I have a template function:

template <typename T>
inline void Acquire_Store(volatile T* ptr, T value) {
  // ...
}

When I try to invoke it like this:

volatile Node* node;
Acquire_Store(&node, static_cast<Node*>(nullptr));

The both g++, clang++ compilers say something like this:

deduced conflicting types for parameter 'T' ('volatile List::Node *' vs. 'List::Node *')

What is a correct way to invoke this template function?

Update.

Now I'm not sure about node's type - maybe, I should change it to Node* volatile node;?

I want the variable node to be volatile, but not the pointed object.

Was it helpful?

Solution

The substitution and deduction is not lexically like with a macro. volatile T* will not become volatile Node** but volatile Node* volatile*. The second volatile comes from the template.
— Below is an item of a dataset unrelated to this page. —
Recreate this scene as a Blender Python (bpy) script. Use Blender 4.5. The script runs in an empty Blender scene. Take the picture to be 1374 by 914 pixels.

That makes T equal volatile Node* for the first parameter.

Try to free yourself from sticking the volatile always at the beginning, but put it qhere it belongs according to the actual type. A volatile pointer has the volatile after the star, not before it.

OTHER TIPS

compiler actually you told about your problem clearly enough: you can't have T be different types at the same time (of instantiation). that is because you cast the second parameter incorrectly. for example you may "fix" it like this:

// kate: hl C++11;
#include <iostream>

struct Node {};

template <typename T>
inline void Acquire_Store(volatile T* ptr, T value)
{
    std::cout << __PRETTY_FUNCTION__ << std::endl;
}

int main()
{
    volatile Node* node;
    Acquire_Store(&node, static_cast<volatile Node*>(nullptr));
    return 0;
}

then output will be

void Acquire_Store(volatile T*, T) [with T = volatile Node*]

but I still don't understand what are you trying to achieve...

It appears the problem is that the volatile qualifier is binding to whatever type T is.

template <typename T>
inline void Acquire_Store(volatile T* ptr, T value)

So when T = Node * for the above, it is the pointer to Node that is volatile and not the Node itself. To make the pointed to object volatile qualified it has to be part of T. This presents a problem because your second parameter is non-volatile -- T cannot both be volatile and non-volatile at the same time.

What you can do is make T = volatile Node * and then remove that volatile qualifier from the second argument using type_traits:

template <typename T>
inline void Acquire_Store(T *ptr, typename std::remove_volatile<T>::type value);

Note all this applies to const qualifier as well. Ideone demos this for const qualifier.